A few years later, Sternberg would earn eternal notoriety for having Marlene Dietrich kiss a woman in Morocco, but Docks shows that he was just repeating himself. If anything, the silent film has more lesbian subtext, thanks to Baclanova's intense performance -- but then again, I may be reading more into it than Sternberg meant to imply. Anyway, the couple retire to the bridal bed...and in the morning Bill throws a few bills on Mae's nightstand and heads downstairs to breakfast before going back to his ship. Andy hasn't forgotten last night, however -- though he thinks Bill might have -- and he fires the stoker on the spot. Bill isn't fazed; he figures he can find work anywhere, so off he goes. Seeing him go, Andy figures that now's his chance with Mae. He heads upstairs to tell the girl that Bill has abandoned her. Before long, Lou follows him upstairs. Then we see the seagulls that had been perching outside Mae's window startle and fly away, which is Sternberg's way of telling us that something terrible has happened in the room. Bill's on his way to the pier when he sees cops and crowds converging on the tavern and Mae's room. Curiosity and anxiety overcome him and he goes back to learn what happened, explaining to the officers that he's the woman's wife. Inside, Andy is dead, and Lou admits to shooting him. She gives Mae one last intense glance as she steps into the paddy wagon and wishes her luck.
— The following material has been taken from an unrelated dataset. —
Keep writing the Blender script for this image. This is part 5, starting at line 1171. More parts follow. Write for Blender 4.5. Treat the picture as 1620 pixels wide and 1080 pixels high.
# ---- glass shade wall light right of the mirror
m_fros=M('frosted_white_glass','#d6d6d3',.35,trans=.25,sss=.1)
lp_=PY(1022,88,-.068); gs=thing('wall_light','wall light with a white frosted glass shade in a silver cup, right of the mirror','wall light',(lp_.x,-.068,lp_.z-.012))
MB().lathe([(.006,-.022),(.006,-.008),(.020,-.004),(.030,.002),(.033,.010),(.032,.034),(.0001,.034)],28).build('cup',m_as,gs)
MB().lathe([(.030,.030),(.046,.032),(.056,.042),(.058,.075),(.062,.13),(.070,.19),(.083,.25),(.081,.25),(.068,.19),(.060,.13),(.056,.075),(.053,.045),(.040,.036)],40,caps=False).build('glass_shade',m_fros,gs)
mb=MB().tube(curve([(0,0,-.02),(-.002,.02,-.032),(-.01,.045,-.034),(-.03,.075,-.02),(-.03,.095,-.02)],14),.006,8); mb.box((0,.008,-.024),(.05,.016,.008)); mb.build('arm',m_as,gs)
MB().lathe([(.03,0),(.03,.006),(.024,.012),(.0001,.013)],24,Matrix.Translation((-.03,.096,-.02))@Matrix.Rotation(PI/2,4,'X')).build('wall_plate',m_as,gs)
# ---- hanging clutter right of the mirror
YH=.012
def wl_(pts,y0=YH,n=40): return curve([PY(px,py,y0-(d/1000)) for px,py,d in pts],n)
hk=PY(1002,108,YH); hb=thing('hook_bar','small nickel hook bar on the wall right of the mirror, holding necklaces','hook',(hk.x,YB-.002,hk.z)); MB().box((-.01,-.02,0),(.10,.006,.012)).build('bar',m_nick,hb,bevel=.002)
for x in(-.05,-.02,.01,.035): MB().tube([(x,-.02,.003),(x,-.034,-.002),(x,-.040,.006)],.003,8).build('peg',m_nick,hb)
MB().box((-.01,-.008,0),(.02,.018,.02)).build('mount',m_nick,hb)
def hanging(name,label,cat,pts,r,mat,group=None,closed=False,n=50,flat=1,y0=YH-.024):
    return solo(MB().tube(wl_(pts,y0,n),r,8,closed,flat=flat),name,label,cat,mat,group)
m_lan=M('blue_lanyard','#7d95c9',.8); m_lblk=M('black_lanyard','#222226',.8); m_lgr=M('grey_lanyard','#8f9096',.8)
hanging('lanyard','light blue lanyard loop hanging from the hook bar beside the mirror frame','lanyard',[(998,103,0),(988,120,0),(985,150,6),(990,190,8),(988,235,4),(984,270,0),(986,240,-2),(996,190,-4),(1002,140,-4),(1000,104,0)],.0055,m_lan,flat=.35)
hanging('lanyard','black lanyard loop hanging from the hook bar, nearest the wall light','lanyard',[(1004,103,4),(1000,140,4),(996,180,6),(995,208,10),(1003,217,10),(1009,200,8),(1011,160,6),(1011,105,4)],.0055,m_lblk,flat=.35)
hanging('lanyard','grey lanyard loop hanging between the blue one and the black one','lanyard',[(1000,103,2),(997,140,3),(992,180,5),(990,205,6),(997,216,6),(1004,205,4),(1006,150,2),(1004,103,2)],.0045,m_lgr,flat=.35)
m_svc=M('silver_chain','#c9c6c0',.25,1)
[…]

It's Bill's lucky day, at least. If Andy's dead, that means he isn't fired. But somehow he feels uneasy about leaving Mae behind. Couldn't he settle down, at least for a while, and find a job on land? Not with his old sidekick from the ship urging him to get on board before it sails, apparently. But it does seem to weigh on the stoker that he might be the only thing keeping Mae from throwing herself back in the drink. And Sternberg lets us know that the water's on her mind after Bill leaves. It's not until the ship is on the way that Bill has second thoughts about sailing, but what can he do about it then? And what might he find if he can somehow get back to land under his own power?... Somehow, it works. The actors put it over with expressive but not excessive pantomime. Bancroft always keeps just short of over the top; he might not have managed such modulation in sound. Compson and Baclanova are excellent. Their tawdry environment is a creation of Sternberg, art director Hans Dreier and cinematographer Harold Rosson. Their work is phenomenal, practically the final word on what silent film could do with shadows and light. Docks is one of the most starkly attractive and atmospheric black-and-white films you'll ever see. Whether you buy the story or not, you'll believe the images and the faces they highlight. As it is, the story might end up too romantic, but it doesn't have as corny a wrap-up as Underworld and the romance never undermines the essential seediness of the setting. Pathos, usually the highest aspiration of silent cinema, seemed to require that sort of seediness, and Docks succeeds memorably in making it the true stuff of romance and monochrome art.

3 comments:

Nathanael Hood said...

You know...I have always said that I have seen black and white films that were more colorful than modern day films...

And this is one of them.

Along with "The Magnificent Ambersons" and "Out of the Past," "The Docks of New York" probably is the most "colorful" black and white film ever made.

Samuel Wilson said...

Nathanael, I'll go along with that in any sense of "color" you want. Docks is derinitely a visual treat for anyone who'll give black and white a chance.

Anonymous said...

Spot on excellent review of a beautiful and powerful film. betty compson is for the ages.